『バイク乗りの勘所』

レースが教えてくれたこと(その4)

掲載日:2014年11月10日 タメになるショートコラム集バイク乗りの勘所    

Text/Nobuya YOSHIMURA

“レースが教えてくれたこと”というタイトルで延々と続けていると、いつまでたっても他の書きたいことが書けないので、今回を最後にしたい。で、最後だから…というわけではないが、前回までの、レースの現場での“やり方”を肯定的に捉えた内容ではなく、否定的と言うと語弊があるが、反面教師としてのレース…とでも言えそうな話をしたい。レースメカを辞めてから“レーシングマシンは箱入り娘”だと気づいたところから話はスタートする。

“箱入り娘”というのは、つきっきりで世話をしなければならないからだ。典型的なのは、各部のパーツの耐久性だ。タイヤは1レース(決勝のみ)しか持たず、クランクシャフトやシリンダーの耐用は1,000km。試作ピストンには100kmしか持たない物があり、慣らしなしで、勘を頼りに当たりを取り、祈るような気持ちで決勝に臨んだこともある。耐久性は必要最小限で良いと割り切り、高性能化・軽量化や、ギリギリのセッティングを進めていたのである。

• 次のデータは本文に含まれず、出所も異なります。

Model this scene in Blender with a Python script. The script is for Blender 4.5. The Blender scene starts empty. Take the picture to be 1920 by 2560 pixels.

予選前と決勝前(1イベントに2回)キャリパーピストンの掃除と給脂をして初めて安心して使えたフローティングディスク。レースごとに新品の消音材を詰め、それでも不安なので、常に2~3セットの予備を用意していたサイレンサー。スタート(加速)練習のときは、決勝用とは別の、中古部品のセットに交換した乾式クラッチ。3シーズンめになるとファクトリーチームでは使わず、メーカー系チームに放出されたマグネシウムホイール、などなど。

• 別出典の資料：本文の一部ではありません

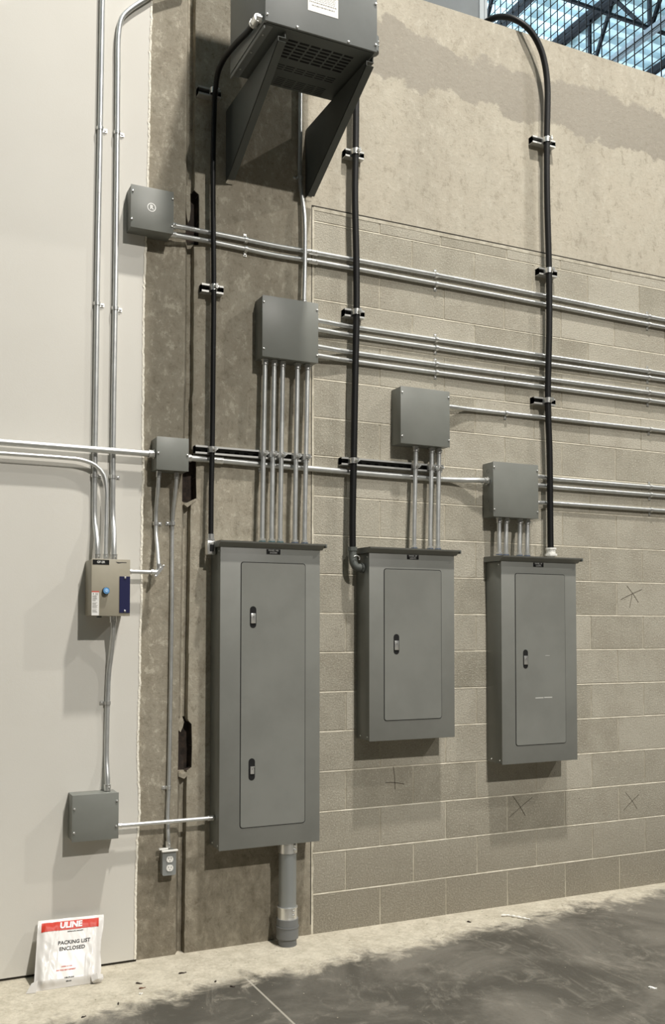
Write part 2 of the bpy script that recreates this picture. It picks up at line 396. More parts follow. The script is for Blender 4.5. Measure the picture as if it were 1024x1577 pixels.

こうしたパーツの集大成といえるレーシングマシンを相手に、慎重かつ頻繁な点検と交換をしてきた経験上、見た目のカッコ良さや初期性能の高さを求めて、本来レース用のパーツ(または構造)をストリートバイクに転用することに、誰もが慎重であってほしいと願う。レーシングマシンからのフィードバックというのは、そうした、部品の転用に代表される“形”ではなく、多くの制約の中で、いかに安全性を高めるかという“思想”であるべきだ。